## start

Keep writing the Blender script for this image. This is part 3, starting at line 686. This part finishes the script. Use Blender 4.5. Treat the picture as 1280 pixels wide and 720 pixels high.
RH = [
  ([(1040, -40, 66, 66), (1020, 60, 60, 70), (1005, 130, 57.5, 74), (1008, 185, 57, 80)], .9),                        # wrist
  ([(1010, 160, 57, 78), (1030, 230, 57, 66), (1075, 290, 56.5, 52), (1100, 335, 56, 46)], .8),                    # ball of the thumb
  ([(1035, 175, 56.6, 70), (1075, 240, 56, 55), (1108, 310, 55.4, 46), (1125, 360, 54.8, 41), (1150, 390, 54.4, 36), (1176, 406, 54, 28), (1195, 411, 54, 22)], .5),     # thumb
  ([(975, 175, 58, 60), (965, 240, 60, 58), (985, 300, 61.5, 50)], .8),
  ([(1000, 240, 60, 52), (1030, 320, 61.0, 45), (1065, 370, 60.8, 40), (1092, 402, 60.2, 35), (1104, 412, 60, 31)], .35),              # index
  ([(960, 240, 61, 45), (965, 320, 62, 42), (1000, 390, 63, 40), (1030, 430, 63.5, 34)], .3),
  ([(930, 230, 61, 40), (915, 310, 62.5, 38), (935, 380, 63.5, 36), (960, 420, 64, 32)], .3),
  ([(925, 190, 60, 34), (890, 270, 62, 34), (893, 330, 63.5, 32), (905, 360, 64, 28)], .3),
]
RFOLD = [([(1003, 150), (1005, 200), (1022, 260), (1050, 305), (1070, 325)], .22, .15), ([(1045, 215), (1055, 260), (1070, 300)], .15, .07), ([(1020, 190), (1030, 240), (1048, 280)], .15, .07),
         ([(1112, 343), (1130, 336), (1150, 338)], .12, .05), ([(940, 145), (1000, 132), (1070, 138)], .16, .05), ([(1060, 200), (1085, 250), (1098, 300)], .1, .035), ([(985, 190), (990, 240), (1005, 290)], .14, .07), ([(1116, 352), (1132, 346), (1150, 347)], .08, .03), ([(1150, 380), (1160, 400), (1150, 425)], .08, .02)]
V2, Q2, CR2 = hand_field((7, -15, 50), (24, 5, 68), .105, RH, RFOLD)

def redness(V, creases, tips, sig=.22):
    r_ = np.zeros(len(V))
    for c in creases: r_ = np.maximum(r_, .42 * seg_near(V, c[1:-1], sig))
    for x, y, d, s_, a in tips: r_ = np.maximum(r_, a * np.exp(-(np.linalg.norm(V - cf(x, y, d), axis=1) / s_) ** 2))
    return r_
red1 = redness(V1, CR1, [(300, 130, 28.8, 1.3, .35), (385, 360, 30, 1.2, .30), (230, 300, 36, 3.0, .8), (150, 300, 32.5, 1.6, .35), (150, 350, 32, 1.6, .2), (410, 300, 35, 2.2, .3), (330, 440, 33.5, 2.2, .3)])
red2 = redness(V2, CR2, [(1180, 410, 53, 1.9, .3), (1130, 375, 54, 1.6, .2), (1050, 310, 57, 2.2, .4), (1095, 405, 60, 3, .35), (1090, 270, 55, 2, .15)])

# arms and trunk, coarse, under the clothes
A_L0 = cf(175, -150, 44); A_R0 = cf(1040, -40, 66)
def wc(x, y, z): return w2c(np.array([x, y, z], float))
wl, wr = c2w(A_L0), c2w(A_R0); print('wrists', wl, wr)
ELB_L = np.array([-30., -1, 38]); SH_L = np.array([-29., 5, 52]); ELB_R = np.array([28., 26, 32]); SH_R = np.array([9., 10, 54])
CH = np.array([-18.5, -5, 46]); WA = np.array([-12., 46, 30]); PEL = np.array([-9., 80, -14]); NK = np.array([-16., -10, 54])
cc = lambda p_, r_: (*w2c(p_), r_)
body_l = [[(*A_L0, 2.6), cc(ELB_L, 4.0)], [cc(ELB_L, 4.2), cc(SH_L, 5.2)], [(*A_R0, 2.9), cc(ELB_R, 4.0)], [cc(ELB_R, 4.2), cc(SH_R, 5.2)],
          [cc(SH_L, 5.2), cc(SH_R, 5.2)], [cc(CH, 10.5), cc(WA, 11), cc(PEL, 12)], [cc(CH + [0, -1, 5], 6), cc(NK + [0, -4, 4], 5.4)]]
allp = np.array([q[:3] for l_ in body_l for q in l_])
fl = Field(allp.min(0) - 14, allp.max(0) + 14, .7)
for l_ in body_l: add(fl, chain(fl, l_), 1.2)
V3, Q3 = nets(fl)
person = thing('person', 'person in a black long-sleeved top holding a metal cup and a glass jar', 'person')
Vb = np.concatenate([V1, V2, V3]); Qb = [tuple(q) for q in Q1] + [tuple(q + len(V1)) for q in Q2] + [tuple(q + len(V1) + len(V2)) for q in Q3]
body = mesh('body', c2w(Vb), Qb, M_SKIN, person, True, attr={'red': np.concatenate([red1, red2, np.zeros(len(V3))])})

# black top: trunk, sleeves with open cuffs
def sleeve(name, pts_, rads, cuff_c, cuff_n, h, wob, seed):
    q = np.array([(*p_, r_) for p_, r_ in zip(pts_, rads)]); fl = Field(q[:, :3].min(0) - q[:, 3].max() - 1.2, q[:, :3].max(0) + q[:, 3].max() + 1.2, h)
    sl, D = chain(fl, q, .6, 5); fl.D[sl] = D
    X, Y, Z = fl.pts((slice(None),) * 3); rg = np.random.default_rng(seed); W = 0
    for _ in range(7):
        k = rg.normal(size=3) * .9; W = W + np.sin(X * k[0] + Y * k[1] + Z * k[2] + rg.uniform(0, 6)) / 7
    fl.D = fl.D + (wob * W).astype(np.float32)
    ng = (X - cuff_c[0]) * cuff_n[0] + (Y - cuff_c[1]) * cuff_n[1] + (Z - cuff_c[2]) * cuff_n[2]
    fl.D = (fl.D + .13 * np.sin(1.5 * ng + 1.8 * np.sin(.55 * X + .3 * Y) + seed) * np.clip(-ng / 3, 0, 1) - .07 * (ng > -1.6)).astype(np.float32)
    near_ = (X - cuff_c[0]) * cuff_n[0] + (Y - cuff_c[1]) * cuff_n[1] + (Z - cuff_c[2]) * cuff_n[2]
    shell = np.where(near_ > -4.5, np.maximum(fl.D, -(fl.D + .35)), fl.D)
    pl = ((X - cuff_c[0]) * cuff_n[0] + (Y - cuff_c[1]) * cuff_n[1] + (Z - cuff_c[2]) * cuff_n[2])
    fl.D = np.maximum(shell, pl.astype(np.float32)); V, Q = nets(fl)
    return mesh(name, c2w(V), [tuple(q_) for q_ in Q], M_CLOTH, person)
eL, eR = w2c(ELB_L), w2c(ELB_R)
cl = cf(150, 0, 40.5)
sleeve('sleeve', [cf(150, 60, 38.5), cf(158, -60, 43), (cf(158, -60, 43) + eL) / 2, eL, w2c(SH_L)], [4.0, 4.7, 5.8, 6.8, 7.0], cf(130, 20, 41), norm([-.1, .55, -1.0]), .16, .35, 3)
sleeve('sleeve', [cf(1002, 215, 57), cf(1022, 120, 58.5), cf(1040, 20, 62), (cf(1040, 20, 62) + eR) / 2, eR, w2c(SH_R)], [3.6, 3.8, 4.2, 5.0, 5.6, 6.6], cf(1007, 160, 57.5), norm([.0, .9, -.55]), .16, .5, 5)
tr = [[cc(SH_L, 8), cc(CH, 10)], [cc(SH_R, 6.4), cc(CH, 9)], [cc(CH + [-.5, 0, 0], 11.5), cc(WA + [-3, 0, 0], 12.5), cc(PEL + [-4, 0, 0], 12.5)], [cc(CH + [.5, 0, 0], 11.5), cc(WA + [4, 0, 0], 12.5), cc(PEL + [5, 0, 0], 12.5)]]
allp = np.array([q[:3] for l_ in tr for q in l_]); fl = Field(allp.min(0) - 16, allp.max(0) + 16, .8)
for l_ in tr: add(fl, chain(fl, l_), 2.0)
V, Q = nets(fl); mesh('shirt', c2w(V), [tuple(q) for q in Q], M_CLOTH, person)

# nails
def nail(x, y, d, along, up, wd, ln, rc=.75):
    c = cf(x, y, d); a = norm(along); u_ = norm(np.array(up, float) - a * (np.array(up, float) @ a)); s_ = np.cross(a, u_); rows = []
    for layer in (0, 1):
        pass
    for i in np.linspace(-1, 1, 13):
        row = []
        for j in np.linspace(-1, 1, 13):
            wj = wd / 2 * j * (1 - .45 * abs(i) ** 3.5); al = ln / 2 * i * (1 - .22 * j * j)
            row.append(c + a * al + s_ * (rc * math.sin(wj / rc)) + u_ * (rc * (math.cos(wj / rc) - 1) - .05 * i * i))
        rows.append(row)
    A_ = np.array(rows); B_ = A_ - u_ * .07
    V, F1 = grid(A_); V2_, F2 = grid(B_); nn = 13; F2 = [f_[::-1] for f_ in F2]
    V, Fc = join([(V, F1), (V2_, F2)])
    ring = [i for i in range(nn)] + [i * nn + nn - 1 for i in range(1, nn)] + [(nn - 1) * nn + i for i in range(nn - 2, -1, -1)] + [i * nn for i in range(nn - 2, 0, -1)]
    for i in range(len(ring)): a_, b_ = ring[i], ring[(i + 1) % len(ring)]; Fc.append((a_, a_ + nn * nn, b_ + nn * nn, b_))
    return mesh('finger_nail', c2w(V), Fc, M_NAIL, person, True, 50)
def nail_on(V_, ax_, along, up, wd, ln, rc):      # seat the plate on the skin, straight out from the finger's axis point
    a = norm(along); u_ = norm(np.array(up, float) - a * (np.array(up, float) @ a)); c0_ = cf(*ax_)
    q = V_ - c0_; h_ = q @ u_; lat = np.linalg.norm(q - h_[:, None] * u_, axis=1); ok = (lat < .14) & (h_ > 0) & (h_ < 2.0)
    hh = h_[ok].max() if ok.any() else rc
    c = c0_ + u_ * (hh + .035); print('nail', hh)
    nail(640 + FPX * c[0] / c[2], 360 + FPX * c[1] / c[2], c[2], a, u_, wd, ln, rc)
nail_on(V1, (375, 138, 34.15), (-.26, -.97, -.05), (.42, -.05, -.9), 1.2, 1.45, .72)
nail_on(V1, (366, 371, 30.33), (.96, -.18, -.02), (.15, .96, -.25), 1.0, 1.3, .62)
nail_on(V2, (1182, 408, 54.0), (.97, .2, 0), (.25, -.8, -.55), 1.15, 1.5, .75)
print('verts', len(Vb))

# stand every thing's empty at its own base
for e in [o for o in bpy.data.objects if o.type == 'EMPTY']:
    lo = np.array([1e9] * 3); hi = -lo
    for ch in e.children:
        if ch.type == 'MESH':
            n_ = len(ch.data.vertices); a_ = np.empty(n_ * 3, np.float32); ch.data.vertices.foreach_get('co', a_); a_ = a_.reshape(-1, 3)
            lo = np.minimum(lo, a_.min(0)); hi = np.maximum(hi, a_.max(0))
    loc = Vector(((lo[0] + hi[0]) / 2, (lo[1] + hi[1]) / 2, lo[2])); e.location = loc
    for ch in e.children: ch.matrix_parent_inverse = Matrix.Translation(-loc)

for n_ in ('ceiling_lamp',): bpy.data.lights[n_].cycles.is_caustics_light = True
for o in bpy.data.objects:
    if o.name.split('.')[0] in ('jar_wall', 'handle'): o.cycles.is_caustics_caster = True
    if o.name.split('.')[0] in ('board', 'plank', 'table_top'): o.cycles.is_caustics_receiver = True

## end

Everything from the first line through the line containing "55, 2, .15)])" should be quoted exactly, and nothing beyond it.

Keep writing the Blender script for this image. This is part 3, starting at line 686. This part finishes the script. Use Blender 4.5. Treat the picture as 1280 pixels wide and 720 pixels high.
RH = [
  ([(1040, -40, 66, 66), (1020, 60, 60, 70), (1005, 130, 57.5, 74), (1008, 185, 57, 80)], .9),                        # wrist
  ([(1010, 160, 57, 78), (1030, 230, 57, 66), (1075, 290, 56.5, 52), (1100, 335, 56, 46)], .8),                    # ball of the thumb
  ([(1035, 175, 56.6, 70), (1075, 240, 56, 55), (1108, 310, 55.4, 46), (1125, 360, 54.8, 41), (1150, 390, 54.4, 36), (1176, 406, 54, 28), (1195, 411, 54, 22)], .5),     # thumb
  ([(975, 175, 58, 60), (965, 240, 60, 58), (985, 300, 61.5, 50)], .8),
  ([(1000, 240, 60, 52), (1030, 320, 61.0, 45), (1065, 370, 60.8, 40), (1092, 402, 60.2, 35), (1104, 412, 60, 31)], .35),              # index
  ([(960, 240, 61, 45), (965, 320, 62, 42), (1000, 390, 63, 40), (1030, 430, 63.5, 34)], .3),
  ([(930, 230, 61, 40), (915, 310, 62.5, 38), (935, 380, 63.5, 36), (960, 420, 64, 32)], .3),
  ([(925, 190, 60, 34), (890, 270, 62, 34), (893, 330, 63.5, 32), (905, 360, 64, 28)], .3),
]
RFOLD = [([(1003, 150), (1005, 200), (1022, 260), (1050, 305), (1070, 325)], .22, .15), ([(1045, 215), (1055, 260), (1070, 300)], .15, .07), ([(1020, 190), (1030, 240), (1048, 280)], .15, .07),
         ([(1112, 343), (1130, 336), (1150, 338)], .12, .05), ([(940, 145), (1000, 132), (1070, 138)], .16, .05), ([(1060, 200), (1085, 250), (1098, 300)], .1, .035), ([(985, 190), (990, 240), (1005, 290)], .14, .07), ([(1116, 352), (1132, 346), (1150, 347)], .08, .03), ([(1150, 380), (1160, 400), (1150, 425)], .08, .02)]
V2, Q2, CR2 = hand_field((7, -15, 50), (24, 5, 68), .105, RH, RFOLD)

def redness(V, creases, tips, sig=.22):
    r_ = np.zeros(len(V))
    for c in creases: r_ = np.maximum(r_, .42 * seg_near(V, c[1:-1], sig))
    for x, y, d, s_, a in tips: r_ = np.maximum(r_, a * np.exp(-(np.linalg.norm(V - cf(x, y, d), axis=1) / s_) ** 2))
    return r_
red1 = redness(V1, CR1, [(300, 130, 28.8, 1.3, .35), (385, 360, 30, 1.2, .30), (230, 300, 36, 3.0, .8), (150, 300, 32.5, 1.6, .35), (150, 350, 32, 1.6, .2), (410, 300, 35, 2.2, .3), (330, 440, 33.5, 2.2, .3)])
red2 = redness(V2, CR2, [(1180, 410, 53, 1.9, .3), (1130, 375, 54, 1.6, .2), (1050, 310, 57, 2.2, .4), (1095, 405, 60, 3, .35), (1090, 270, 55, 2, .15)])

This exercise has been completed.